Pictures aside, quote the whole listing exactly.

────────────────────────────────────────

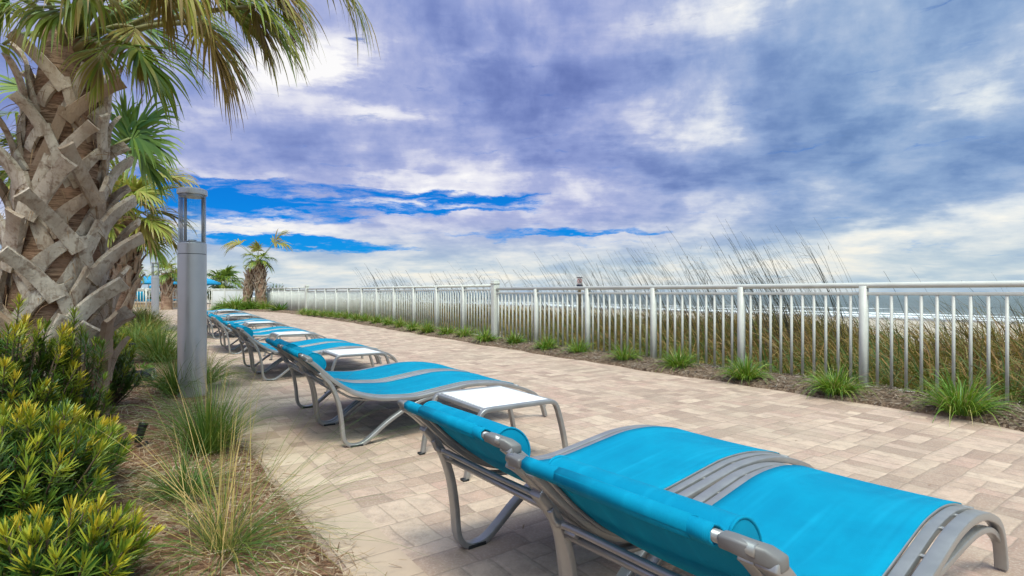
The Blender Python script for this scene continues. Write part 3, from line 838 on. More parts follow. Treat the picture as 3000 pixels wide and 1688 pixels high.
# fronds: (stalk end in photo px, depth), blade heading (dx, dy, dz), length, tint, droop
crown = PT - PB
def fr_part(name, p1, D, N, L, tint, droop, seed, tip=1.0, nseg=38, spread=2.1, cb=.8, bow=.12, p0z=-.12, wid=.036, tintp=.8, split=.45):
    rb = RB(); st = []
    P1 = np.array(p1) - PB
    dirh = P1 - crown; dirh[2] = 0; dirh = unit(dirh)
    P0 = crown + np.array([0, 0, p0z]) + dirh*.10
    frond_into(rb, P0, P1, D, N, L, nseg, spread, droop, tip, tint, seed, wid, split, 9, st, cb, bow, tintp)
    o = obj(name, rb.mesh(M['frond']), pal)
    mb = MB(); stalks(mb, st); me = mesh_of(mb, M['petiole'], tintp)
    obj('stalk', me, o)
    return o
Z = (0, 0, 1)
FR = [
 # px, py, Y,  D,                 N,            L,  tint,      droop, name
 (560, 60, 3.35, (.9, -.1, -.15), (.1, -.3, 1), .78, (.46, .16), 1.9, 'frond'),
 (650, 20, 3.05, (1, -.1, -.35), (.3, -.2, 1), .70, (.55, .14), 1.6, 'frond'),
 (500, 120, 3.7, (.9, .25, -.2), (.2, -.5, 1), .66, (.62, .12), 1.3, 'frond'),
 (380, 170, 3.3, (.75, -.35, -.35), (.3, -.4, 1), .62, (.72, .12), 1.0, 'frond'),
 (235, 60, 3.1, (.2, -.8, -.2), (0, -.2, 1), .60, (.66, .14), 1.6, 'frond'),
 (90, 90, 3.35, (-.7, -.5, .1), (-.2, -.4, 1), .66, (.78, .1), 1.1, 'frond'),
 (10, 170, 3.8, (-1, .1, -.2), (-.2, -.3, 1), .66, (.72, .1), 1.0, 'frond'),
 (110, -20, 3.9, (-.6, .2, .5), (.3, -.6, .6), .8, (.75, .1), .9, 'frond'),
 (300, -60, 4.1, (.35, .4, .7), (0, -.9, .4), .8, (.8, .1), .8, 'frond'),
 (420, 20, 4.1, (.7, .5, .15), (.1, -.6, .8), .78, (.78, .1), 1.1, 'frond'),
 (330, 90, 3.9, (.5, .4, .1), (.1, -.7, .7), .7, (.85, .08), 1.1, 'frond'),
 (430, -70, 2.9, (.5, -.3, -.1), (0, .1, 1), .72, (.30, .14), 2.4, 'frond'),
 (310, -60, 2.75, (.3, -.5, .1), (0, .2, 1), .70, (.30, .15), 2.3, 'frond'),
 (700, -40, 3.5, (.95, .2, -.3), (.2, 0, 1), .72, (.50, .15), 1.8, 'frond'),
 (880, -40, 2.9, (.8, -.1, -.3), (.2, .1, 1), .62, (.44, .15), 3.0, 'frond'),
 (640, 70, 3.6, (1, .1, -.2), (.1, -.4, 1), .72, (.52, .14), 1.2, 'frond'),
 (480, -10, 3.6, (.9, .2, -.05), (.1, -.5, 1), .8, (.62, .12), 1.3, 'frond'),
 (720, 10, 3.3, (.9, -.2, -.3), (.3, -.3, 1), .62, (.30, .14), 1.7, 'frond'),
 (250, 10, 2.95, (.5, -.7, -.1), (.1, 0, 1), .60, (.52, .2), 1.7, 'frond'),
 (20, 30, 3.2, (-.8, -.4, -.1), (-.2, -.2, 1), .7, (.64, .14), 1.5, 'frond'),
 (180, -10, 2.9, (-.1, -.6, .3), (0, .4, .8), .66, (.5, .2), 2.0, 'frond'),
 (600, 120, 3.15, (.45, -.1, -.9), (.8, -.3, .4), .60, (.14, .10), 1.6, 'dead_frond'),
 (745, 70, 3.2, (.3, 0, -.95), (.9, -.3, .3), .40, (.10, .08), 1.3, 'dead_frond'),
 (300, 190, 3.2, (.15, -.4, -.9), (.4, -.8, .3), .42, (.42, .14), 1.3, 'dead_frond'),
 (120, 40, 3.2, (-.3, -.3, -.9), (-.6, -.6, .3), .40, (.12, .1), 1.2, 'dead_frond'),
 (390, 130, 3.35, (.3, -.2, -.95), (.7, -.6, .3), .46, (.25, .12), 1.3, 'dead_frond'),
 (470, -40, 2.9, (.2, -.1, -.95), (.8, -.5, .3), .46, (.20, .10), 1.2, 'dead_frond'),
 (800, -20, 3.2, (.35, 0, -.9), (.8, -.4, .3), .42, (.10, .08), 1.2, 'dead_frond'),
]
for i, (px, py, Y, D, N, L, ti, dr, nm) in enumerate(FR):
    dead = nm == 'dead_frond'
    fr_part(nm, tuple(at(px, py - ((90 if px > 450 else 40) if not dead else 50), Y)), D, N, L, ti, dr*((.66 if px > 450 else .78) if not dead else 1), 100+i, 1.5 if not dead else .9, 54 if not dead else 44, 2.2 if not dead else 1.5, .9 if not dead else .4, .14, -.05 if not dead else -.15, .028 if not dead else .022, .8 if not dead else .3)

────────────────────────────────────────

**Expected answer**
The Blender Python script for this scene continues. Write part 3, from line 838 on. More parts follow. Treat the picture as 3000 pixels wide and 1688 pixels high.
# fronds: (stalk end in photo px, depth), blade heading (dx, dy, dz), length, tint, droop
crown = PT - PB
def fr_part(name, p1, D, N, L, tint, droop, seed, tip=1.0, nseg=38, spread=2.1, cb=.8, bow=.12, p0z=-.12, wid=.036, tintp=.8, split=.45):
    rb = RB(); st = []
    P1 = np.array(p1) - PB
    dirh = P1 - crown; dirh[2] = 0; dirh = unit(dirh)
    P0 = crown + np.array([0, 0, p0z]) + dirh*.10
    frond_into(rb, P0, P1, D, N, L, nseg, spread, droop, tip, tint, seed, wid, split, 9, st, cb, bow, tintp)
    o = obj(name, rb.mesh(M['frond']), pal)
    mb = MB(); stalks(mb, st); me = mesh_of(mb, M['petiole'], tintp)
    obj('stalk', me, o)
    return o
Z = (0, 0, 1)
FR = [
 # px, py, Y,  D,                 N,            L,  tint,      droop, name
 (560, 60, 3.35, (.9, -.1, -.15), (.1, -.3, 1), .78, (.46, .16), 1.9, 'frond'),
 (650, 20, 3.05, (1, -.1, -.35), (.3, -.2, 1), .70, (.55, .14), 1.6, 'frond'),
 (500, 120, 3.7, (.9, .25, -.2), (.2, -.5, 1), .66, (.62, .12), 1.3, 'frond'),
 (380, 170, 3.3, (.75, -.35, -.35), (.3, -.4, 1), .62, (.72, .12), 1.0, 'frond'),
 (235, 60, 3.1, (.2, -.8, -.2), (0, -.2, 1), .60, (.66, .14), 1.6, 'frond'),
 (90, 90, 3.35, (-.7, -.5, .1), (-.2, -.4, 1), .66, (.78, .1), 1.1, 'frond'),
 (10, 170, 3.8, (-1, .1, -.2), (-.2, -.3, 1), .66, (.72, .1), 1.0, 'frond'),
 (110, -20, 3.9, (-.6, .2, .5), (.3, -.6, .6), .8, (.75, .1), .9, 'frond'),
 (300, -60, 4.1, (.35, .4, .7), (0, -.9, .4), .8, (.8, .1), .8, 'frond'),
 (420, 20, 4.1, (.7, .5, .15), (.1, -.6, .8), .78, (.78, .1), 1.1, 'frond'),
 (330, 90, 3.9, (.5, .4, .1), (.1, -.7, .7), .7, (.85, .08), 1.1, 'frond'),
 (430, -70, 2.9, (.5, -.3, -.1), (0, .1, 1), .72, (.30, .14), 2.4, 'frond'),
 (310, -60, 2.75, (.3, -.5, .1), (0, .2, 1), .70, (.30, .15), 2.3, 'frond'),
 (700, -40, 3.5, (.95, .2, -.3), (.2, 0, 1), .72, (.50, .15), 1.8, 'frond'),
 (880, -40, 2.9, (.8, -.1, -.3), (.2, .1, 1), .62, (.44, .15), 3.0, 'frond'),
 (640, 70, 3.6, (1, .1, -.2), (.1, -.4, 1), .72, (.52, .14), 1.2, 'frond'),
 (480, -10, 3.6, (.9, .2, -.05), (.1, -.5, 1), .8, (.62, .12), 1.3, 'frond'),
 (720, 10, 3.3, (.9, -.2, -.3), (.3, -.3, 1), .62, (.30, .14), 1.7, 'frond'),
 (250, 10, 2.95, (.5, -.7, -.1), (.1, 0, 1), .60, (.52, .2), 1.7, 'frond'),
 (20, 30, 3.2, (-.8, -.4, -.1), (-.2, -.2, 1), .7, (.64, .14), 1.5, 'frond'),
 (180, -10, 2.9, (-.1, -.6, .3), (0, .4, .8), .66, (.5, .2), 2.0, 'frond'),
 (600, 120, 3.15, (.45, -.1, -.9), (.8, -.3, .4), .60, (.14, .10), 1.6, 'dead_frond'),
 (745, 70, 3.2, (.3, 0, -.95), (.9, -.3, .3), .40, (.10, .08), 1.3, 'dead_frond'),
 (300, 190, 3.2, (.15, -.4, -.9), (.4, -.8, .3), .42, (.42, .14), 1.3, 'dead_frond'),
 (120, 40, 3.2, (-.3, -.3, -.9), (-.6, -.6, .3), .40, (.12, .1), 1.2, 'dead_frond'),
 (390, 130, 3.35, (.3, -.2, -.95), (.7, -.6, .3), .46, (.25, .12), 1.3, 'dead_frond'),
 (470, -40, 2.9, (.2, -.1, -.95), (.8, -.5, .3), .46, (.20, .10), 1.2, 'dead_frond'),
 (800, -20, 3.2, (.35, 0, -.9), (.8, -.4, .3), .42, (.10, .08), 1.2, 'dead_frond'),
]
for i, (px, py, Y, D, N, L, ti, dr, nm) in enumerate(FR):
    dead = nm == 'dead_frond'
    fr_part(nm, tuple(at(px, py - ((90 if px > 450 else 40) if not dead else 50), Y)), D, N, L, ti, dr*((.66 if px > 450 else .78) if not dead else 1), 100+i, 1.5 if not dead else .9, 54 if not dead else 44, 2.2 if not dead else 1.5, .9 if not dead else .4, .14, -.05 if not dead else -.15, .028 if not dead else .022, .8 if not dead else .3)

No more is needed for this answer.